In a paper submitted to Treasury’s Retirement Income Review Panel, the Institute identifies shortcomings in Australia’s retirement policies, including the fact few Australians understand its objectives.

There is a belief among older Australians that they are entitled to an Age Pension but “there is a belief among younger generations that the Age Pension may not be there when they retire,” it states.

“Accumulation based superannuation puts inflation, investment, longevity, expense and other risks into the individual’s hands,” the submission noted.

But “there is a real risk that the Age Pension, plus an individual’s superannuation savings combined, may not be sufficient to provide an adequate retirement income due to a combination of factors.” These could include low contributions, insufficient investment returns, a reluctance to spend or because people live too long, outlasting their money.

The government-appointed Panel called for submissions to help identify how Australians are supported in retirement; the role of the Age Pension, compulsory superannuation and voluntary savings, including home ownership. It will also review public finances, distribution issues across the population over time, and current policy settings.

The Actuaries Institute makes significant contributions to public policy debates, especially in the areas of retirement incomes and superannuation, chief executive Elayne Grace said.

“This review is extremely important, and the institute has already done a significant amount of research that can valuably inform the panel’s deliberations,” Ms Grace said.
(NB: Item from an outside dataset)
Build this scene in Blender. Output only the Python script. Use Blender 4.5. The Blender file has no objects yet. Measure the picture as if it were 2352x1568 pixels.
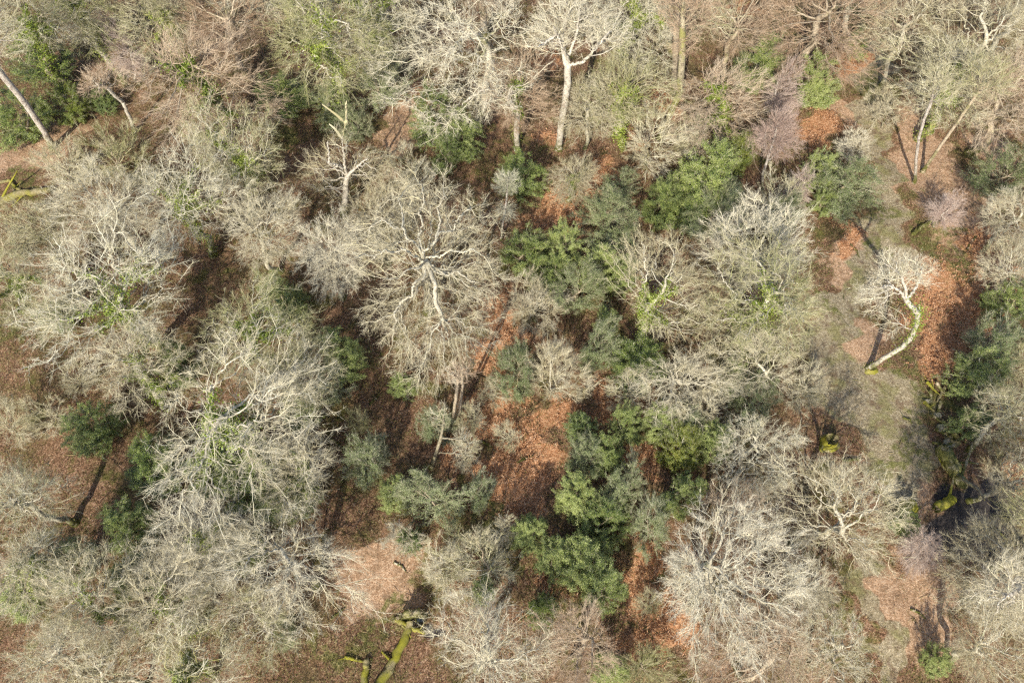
import bpy, math, random
import numpy as np
from mathutils import Vector

C = bpy.context.scene.collection
rng = np.random.default_rng(7)
rad = math.radians

# ---------------------------------------------------------------- camera
CAM_H, TILT, FPX = 80.0, rad(30), 1829.0          # FPX: focal length in pixels of a 2352 px wide picture
cam_d = bpy.data.cameras.new('camera'); cam = bpy.data.objects.new('camera', cam_d); C.objects.link(cam)
cam.location = (0, 0, CAM_H); cam.rotation_euler = (TILT, 0, 0)
cam_d.sensor_width = 36; cam_d.lens = 36 * FPX / 2352; cam_d.clip_end = 9000
bpy.context.scene.camera = cam
CP = np.array([0, 0, CAM_H])

def ray(px, py):
    return np.array([px - 1176.0, math.sin(TILT) * FPX + (784 - py) * math.cos(TILT),
                     -math.cos(TILT) * FPX + (784 - py) * math.sin(TILT)])
def at(px, py, z=0.0):            # the point of the ray at height z
    r = ray(px, py); t = (z - CAM_H) / r[2]; return CP + r * t
def at_y(px, py, y):              # the point of the ray on the upright plane at distance y
    r = ray(px, py); t = y / r[1]; return CP + r * t
def depth(p):
    return p[1] * math.sin(TILT) + (CAM_H - p[2]) * math.cos(TILT)

# ---------------------------------------------------------------- light
w = bpy.data.worlds.new('World'); bpy.context.scene.world = w; w.use_nodes = True
nt = w.node_tree; bg = nt.nodes['Background']; sky = nt.nodes.new('ShaderNodeTexSky')
SUN_EL, SUN_AZ = rad(36), rad(16)
sky.sky_type = 'NISHITA'; sky.sun_disc = False; sky.sun_elevation = SUN_EL; sky.sun_rotation = math.pi + SUN_AZ
sky.air_density = 1.0; sky.dust_density = 1.5
nt.links.new(sky.outputs[0], bg.inputs[0]); bg.inputs[1].default_value = 0.15
sd = bpy.data.lights.new('sun', 'SUN'); sun = bpy.data.objects.new('sun', sd); C.objects.link(sun)
sd.energy = 5.0; sd.angle = rad(0.6); sd.color = (1.0, 0.945, 0.80)
ldir = Vector((math.sin(SUN_AZ) * math.cos(SUN_EL), math.cos(SUN_AZ) * math.cos(SUN_EL), -math.sin(SUN_EL)))
sun.rotation_euler = ldir.to_track_quat('-Z', 'Y').to_euler()
sc = bpy.context.scene
sc.view_settings.view_transform = 'Standard'; sc.view_settings.look = 'None'; sc.view_settings.exposure = 0
sc.render.engine = 'CYCLES'
sc.cycles.use_denoising = False; sc.cycles.pixel_filter_type = 'BLACKMAN_HARRIS'; sc.cycles.filter_width = 1.3; sc.cycles.adaptive_threshold = 0.03; sc.cycles.max_bounces = 4; sc.cycles.diffuse_bounces = 2; sc.cycles.glossy_bounces = 2; sc.cycles.transmission_bounces = 2

# ---------------------------------------------------------------- materials
def newmat(name, rough=0.8, spec=0.2):
    m = bpy.data.materials.new(name); m.use_nodes = True
    b = m.node_tree.nodes['Principled BSDF']
    b.inputs['Roughness'].default_value = rough; b.inputs['Specular IOR Level'].default_value = spec
    return m, m.node_tree, b
def N(nt, t, **kw):
    n = nt.nodes.new(t)
    for k, v in kw.items(): setattr(n, k, v)
    return n
def ramp(nt, fac, stops):
    r = N(nt, 'ShaderNodeValToRGB'); e = r.color_ramp.elements
    while len(e) > 1: e.remove(e[0])
    e[0].position = stops[0][0]; e[0].color = (*stops[0][1], 1)
    for p, c in stops[1:]:
        x = e.new(p); x.color = (*c, 1)
    nt.links.new(fac, r.inputs[0]); return r.outputs[0]
def noise(nt, vec, scale, detail=3.0, rough=0.6):
    n = N(nt, 'ShaderNodeTexNoise'); n.inputs['Scale'].default_value = scale; n.inputs['Detail'].default_value = detail
    n.inputs['Roughness'].default_value = rough
    if vec is not None: nt.links.new(vec, n.inputs['Vector'])
    return n.outputs['Fac']
def mix(nt, fac, a, b, mode='MIX'):
    m = N(nt, 'ShaderNodeMix', data_type='RGBA', blend_type=mode)
    for s, v in ((m.inputs[0], fac), (m.inputs[6], a), (m.inputs[7], b)):
        if isinstance(v, bpy.types.NodeSocket): nt.links.new(v, s)
        elif isinstance(v, (int, float)): s.default_value = v
        else: s.default_value = (*v, 1)
    return m.outputs[2]
def math_(nt, op, a, b=None, c=None):
    m = N(nt, 'ShaderNodeMath', operation=op, use_clamp=False)
    for i, v in enumerate((a, b, c)):
        if v is None: continue
        if isinstance(v, bpy.types.NodeSocket): nt.links.new(v, m.inputs[i])
        else: m.inputs[i].default_value = v
    return m.outputs[0]
def smooth(nt, v, lo, hi):
    m = N(nt, 'ShaderNodeMapRange', interpolation_type='SMOOTHSTEP')
    m.inputs[1].default_value = lo; m.inputs[2].default_value = hi
    nt.links.new(v, m.inputs[0]); return m.outputs[0]

def bark_mat(name, light, dark, moss=(0.16, 0.17, 0.03), moss_amt=0.5, rough=0.85, objvar=0.25, stain=1.0):
    m, nt, b = newmat(name, rough, 0.15)
    g = N(nt, 'ShaderNodeNewGeometry'); tc = N(nt, 'ShaderNodeTexCoord'); oi = N(nt, 'ShaderNodeObjectInfo')
    pos = g.outputs['Position']
    big = noise(nt, pos, 0.5, 3); fine = noise(nt, pos, 9, 3)
    col = mix(nt, smooth(nt, fine, 0.35, 0.65), dark, light)
    mo = smooth(nt, math_(nt, 'ADD', big, math_(nt, 'MULTIPLY', math_(nt, 'SUBTRACT', oi.outputs['Random'], 0.5), 0.22)), 0.66 - 0.22 * moss_amt, 0.78 - 0.12 * moss_amt)
    col = mix(nt, math_(nt, 'MULTIPLY', mo, min(1.0, 0.35 + moss_amt * 0.6)), col, moss)
    sx = N(nt, 'ShaderNodeSeparateXYZ'); nt.links.new(pos, sx.inputs[0])
    st = noise(nt, pos, 2.2, 4, .7)                                   # stains, lichen and algae
    col = mix(nt, math_(nt, 'MULTIPLY', smooth(nt, st, .50, .68), stain), col, tuple(x * .55 for x in dark))
    foot = math_(nt, 'MULTIPLY', math_(nt, 'MULTIPLY', smooth(nt, sx.outputs[2], 3.2, .2), smooth(nt, st, .36, .5)), stain)
    col = mix(nt, foot, col, (.13, .13, .035))
    br = math_(nt, 'ADD', math_(nt, 'MULTIPLY', oi.outputs['Random'], objvar), 1 - objvar * 0.5)
    cb = N(nt, 'ShaderNodeCombineColor')
    for i in range(3): nt.links.new(br, cb.inputs[i])
    col = mix(nt, 1.0, col, cb.outputs[0], 'MULTIPLY')
    nt.links.new(col, b.inputs['Base Color'])
    bp = N(nt, 'ShaderNodeBump'); bp.inputs['Strength'].default_value = 0.5; bp.inputs['Distance'].default_value = 0.05
    nt.links.new(noise(nt, pos, 14, 3), bp.inputs['Height']); nt.links.new(bp.outputs[0], b.inputs['Normal'])
    return m
def twig_mat(name, cols, objvar=0.3):
    m, nt, b = newmat(name, 0.8, 0.15)
    g = N(nt, 'ShaderNodeNewGeometry'); oi = N(nt, 'ShaderNodeObjectInfo')
    f = math_(nt, 'ADD', math_(nt, 'MULTIPLY', noise(nt, g.outputs['Position'], 0.45, 3), 0.8),
              math_(nt, 'MULTIPLY', g.outputs['Random Per Island'], 0.3))
    f = math_(nt, 'ADD', f, math_(nt, 'MULTIPLY', math_(nt, 'SUBTRACT', oi.outputs['Random'], 0.5), 0.35))
    k = len(cols)
    col = ramp(nt, f, [(0.28 + 0.5 * i / (k - 1), c) for i, c in enumerate(cols)])
    nt.links.new(col, b.inputs['Base Color'])
    return m
def leaf_mat(name, cols, rough=0.42, spec=0.5, trans=0.0, scale=0.7):
    m, nt, b = newmat(name, rough, spec)
    g = N(nt, 'ShaderNodeNewGeometry'); oi = N(nt, 'ShaderNodeObjectInfo')
    f = math_(nt, 'ADD', math_(nt, 'MULTIPLY', noise(nt, g.outputs['Position'], scale, 2), 0.6),
              math_(nt, 'MULTIPLY', g.outputs['Random Per Island'], 0.45))
    f = math_(nt, 'ADD', f, math_(nt, 'MULTIPLY', math_(nt, 'SUBTRACT', oi.outputs['Random'], 0.5), 0.3))
    k = len(cols)
    col = ramp(nt, f, [(0.25 + 0.55 * i / (k - 1), c) for i, c in enumerate(cols)])
    nt.links.new(col, b.inputs['Base Color'])
    return m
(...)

Australians need a much clearer understanding of how much money they can expect to get during retirement, how this changes as their contributions rise and fall, how much Age Pension they might receive, what impact investment returns have on outcomes, and how super and the Age Pension interact with Aged Care.

Nathan Bonarius, who chaired the working group that prepared the report said: “To answer a basic question such as ‘how much can I spend in retirement with 90% confidence it will last for life?’ can entail millions of stress-testing calculations.” Only a minority of Australians get financial advice that allows them a level of comfort around their retirement savings.

The paper also says that as Australia’s economy changes, and a greater number of people work as casuals or contractors, it is likely some people will retire with much less.

“Going forward, universal coverage for all workers should be the goal of the SG (Superannuation Guarantee) system, whether people are employees, self-employed or participate as part of a growing gig economy,” the paper states. Without coverage, the only fall-back position will be the Age Pension, a cost borne by all taxpayers including those who saved through the SG and made voluntary savings.

The paper warns history shows that “voluntary saving decisions made by households are generally inadequate.”

Other points made to Treasury include:

  • The retirement income system has few specific incentives that encourage or support older Australians who wish to remain in the workforce, and in some instances, there are disincentives. While workforce participation rates for over 65s have risen to 15.3% from 10.1% over the last decade, this is likely the result of need rather than encouragement. It notes that the Treasurer has suggested older Australians may need to learn new skills to remain in the job market but 80% of Australians’ training happens before the age of 21.
  • At retirement, superannuation assets are not efficiently converted into retirement incomes due to a lack of risk pooling and an over-reliance on account-based pensions. But modelling shows retirement incomes have the potential to increase by around 15 to 30% by combining an account-based pension with products that insure longevity risk. This comes at the cost of death benefits and a loss of flexibility. But it allows retirees to spend with confidence.
  • When a person dies the residual balance of their superannuation account/fund averages around one quarter to one third of the starting balance. This leakage to beneficiaries is an inefficiency of our superannuation system. The Institute has called for much deeper longitudinal research, similar to data collected in the United States in the Health and Retirement Survey, to help government and the private sector understand whether ageing Australians are living well.

It says there is little evidence on the adequacy of retirement income in Australia because of a lack of good quality data. Australians tend to underspend in retirement for fear they will outlive their money. Some retirees are net savers. But a lack of data means it is difficult to know if retirees have an adequate level of income. The United Kingdom, China and European nations conduct comprehensive retirement and health research, which addresses the challenges of ageing populations.